Autograph letter signed.
[Davos, January 7, 1935].
2 p. on 1 f. in-4 (27.4 x 21.4 cm), 1 envelope.
Autograph letter signed, addressed to
Valentine Hugo.
In December 1934, Éluard stays in
Davos to treat his tuberculosis. On January 7, 1935, he writes to Valentine Hugo, who is worried about the trouble that has taken hold of the Surrealists and reassures her, referring to his friendship with Breton and
Crevel: "André likes me. We are too devoted to each other to ever doubt each other.
Never. For Crevel, he needs to feel alone, but - quite between us - his esteem for André has not changed.

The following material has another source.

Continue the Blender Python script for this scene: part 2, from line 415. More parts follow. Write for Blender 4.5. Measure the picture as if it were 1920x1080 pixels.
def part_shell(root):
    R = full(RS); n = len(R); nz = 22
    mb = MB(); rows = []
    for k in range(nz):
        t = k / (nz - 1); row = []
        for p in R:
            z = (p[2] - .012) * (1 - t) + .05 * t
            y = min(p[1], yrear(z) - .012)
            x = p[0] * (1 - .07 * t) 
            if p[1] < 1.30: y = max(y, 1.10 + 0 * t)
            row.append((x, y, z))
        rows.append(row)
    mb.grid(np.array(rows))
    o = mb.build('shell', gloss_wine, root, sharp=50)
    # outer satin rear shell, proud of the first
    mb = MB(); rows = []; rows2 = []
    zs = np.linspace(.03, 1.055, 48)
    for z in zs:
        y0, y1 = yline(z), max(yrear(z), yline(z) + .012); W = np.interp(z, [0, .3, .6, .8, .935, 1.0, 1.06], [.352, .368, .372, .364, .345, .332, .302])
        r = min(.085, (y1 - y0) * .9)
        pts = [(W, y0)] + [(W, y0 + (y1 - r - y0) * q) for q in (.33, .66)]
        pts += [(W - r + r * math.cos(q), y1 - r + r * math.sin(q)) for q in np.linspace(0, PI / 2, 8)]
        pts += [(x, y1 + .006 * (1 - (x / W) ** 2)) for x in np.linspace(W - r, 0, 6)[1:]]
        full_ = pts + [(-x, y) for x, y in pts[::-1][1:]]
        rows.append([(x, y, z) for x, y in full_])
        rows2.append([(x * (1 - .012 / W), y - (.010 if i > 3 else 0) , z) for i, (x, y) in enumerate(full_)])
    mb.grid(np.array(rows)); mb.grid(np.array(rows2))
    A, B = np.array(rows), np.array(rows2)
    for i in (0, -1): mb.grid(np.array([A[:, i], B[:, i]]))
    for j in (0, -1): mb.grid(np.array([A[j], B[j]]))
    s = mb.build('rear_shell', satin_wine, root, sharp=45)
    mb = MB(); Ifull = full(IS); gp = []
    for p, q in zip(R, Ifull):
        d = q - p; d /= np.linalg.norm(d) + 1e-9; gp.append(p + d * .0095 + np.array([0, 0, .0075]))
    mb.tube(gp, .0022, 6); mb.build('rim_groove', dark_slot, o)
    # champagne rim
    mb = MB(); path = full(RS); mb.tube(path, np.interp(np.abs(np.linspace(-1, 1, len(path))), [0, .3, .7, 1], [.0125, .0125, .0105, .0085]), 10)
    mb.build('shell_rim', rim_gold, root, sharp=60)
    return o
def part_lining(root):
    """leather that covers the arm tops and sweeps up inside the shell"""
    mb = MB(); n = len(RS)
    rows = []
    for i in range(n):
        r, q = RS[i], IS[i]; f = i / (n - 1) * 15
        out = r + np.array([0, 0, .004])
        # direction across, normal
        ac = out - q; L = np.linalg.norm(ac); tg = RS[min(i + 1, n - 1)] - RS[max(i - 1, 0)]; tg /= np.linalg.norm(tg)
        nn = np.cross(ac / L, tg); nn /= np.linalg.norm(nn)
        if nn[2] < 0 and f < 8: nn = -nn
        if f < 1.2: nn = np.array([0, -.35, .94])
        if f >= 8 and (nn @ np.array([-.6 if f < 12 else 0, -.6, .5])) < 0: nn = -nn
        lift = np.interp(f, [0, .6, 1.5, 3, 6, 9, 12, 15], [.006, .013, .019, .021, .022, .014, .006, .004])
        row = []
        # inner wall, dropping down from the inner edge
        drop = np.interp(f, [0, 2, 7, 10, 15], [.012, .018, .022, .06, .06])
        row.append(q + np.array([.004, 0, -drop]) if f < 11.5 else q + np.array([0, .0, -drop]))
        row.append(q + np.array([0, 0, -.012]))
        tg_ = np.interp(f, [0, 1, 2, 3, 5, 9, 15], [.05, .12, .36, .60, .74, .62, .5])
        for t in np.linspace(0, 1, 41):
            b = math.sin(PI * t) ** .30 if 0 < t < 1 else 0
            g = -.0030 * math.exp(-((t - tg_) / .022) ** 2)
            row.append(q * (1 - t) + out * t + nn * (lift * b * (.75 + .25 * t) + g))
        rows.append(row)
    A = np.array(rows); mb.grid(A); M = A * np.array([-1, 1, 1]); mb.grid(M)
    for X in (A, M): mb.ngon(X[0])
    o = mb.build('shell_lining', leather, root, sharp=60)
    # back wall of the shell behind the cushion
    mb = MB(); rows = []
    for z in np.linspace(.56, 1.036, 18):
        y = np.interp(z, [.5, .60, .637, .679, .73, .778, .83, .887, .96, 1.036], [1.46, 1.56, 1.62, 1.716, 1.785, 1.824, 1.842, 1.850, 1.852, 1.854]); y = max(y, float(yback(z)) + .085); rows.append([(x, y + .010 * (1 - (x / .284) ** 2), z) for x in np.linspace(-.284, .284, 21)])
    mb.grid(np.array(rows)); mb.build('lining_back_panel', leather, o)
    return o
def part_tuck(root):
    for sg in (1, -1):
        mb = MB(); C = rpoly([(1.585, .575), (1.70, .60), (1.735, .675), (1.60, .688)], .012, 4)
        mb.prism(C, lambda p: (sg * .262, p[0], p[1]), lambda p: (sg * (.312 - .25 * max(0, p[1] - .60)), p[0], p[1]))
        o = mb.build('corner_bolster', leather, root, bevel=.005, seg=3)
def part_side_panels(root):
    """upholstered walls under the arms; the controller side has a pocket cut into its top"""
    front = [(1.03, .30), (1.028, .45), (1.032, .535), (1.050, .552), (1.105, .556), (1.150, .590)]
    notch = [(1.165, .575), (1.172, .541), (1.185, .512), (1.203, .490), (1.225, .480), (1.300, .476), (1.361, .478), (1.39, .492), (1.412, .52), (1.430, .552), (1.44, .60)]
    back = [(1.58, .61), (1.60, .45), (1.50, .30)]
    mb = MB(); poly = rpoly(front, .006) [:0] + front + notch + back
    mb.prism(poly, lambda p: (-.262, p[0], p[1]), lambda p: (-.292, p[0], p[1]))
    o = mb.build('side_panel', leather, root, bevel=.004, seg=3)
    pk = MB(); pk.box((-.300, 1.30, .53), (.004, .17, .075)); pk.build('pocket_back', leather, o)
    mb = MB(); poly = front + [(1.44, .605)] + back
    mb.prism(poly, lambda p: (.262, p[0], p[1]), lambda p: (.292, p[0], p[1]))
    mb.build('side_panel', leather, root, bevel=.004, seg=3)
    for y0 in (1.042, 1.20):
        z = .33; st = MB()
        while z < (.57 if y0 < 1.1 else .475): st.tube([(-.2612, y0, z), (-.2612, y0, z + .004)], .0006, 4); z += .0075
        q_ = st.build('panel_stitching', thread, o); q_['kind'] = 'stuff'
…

You'll see. And he will never deny anything that has been at the bottom of almost all his intellectual endeavours. Nor will he break with it. "
Faithful to André Breton, with whom he had an intense and complicated relationship, René Crevel devoted the last months of his life to organizing the International Congress of Writers for the Defense of Culture, where the surrealist group was represented. Breton, initially appointed as spokesman, is excluded from it following a brutal altercation with Ilya
Ehrenbourg. Crevel will not recover from this failure. Learning at the same time that he was suffering from renal tuberculosis, he took his own life on June 18, 1935, only a few months after this letter from Paul Éluard.
An important letter from Paul Éluard, which evokes Crevel's deep attachment to the surrealist movement.
Traces of folds and tiny tears, small holes left by staples.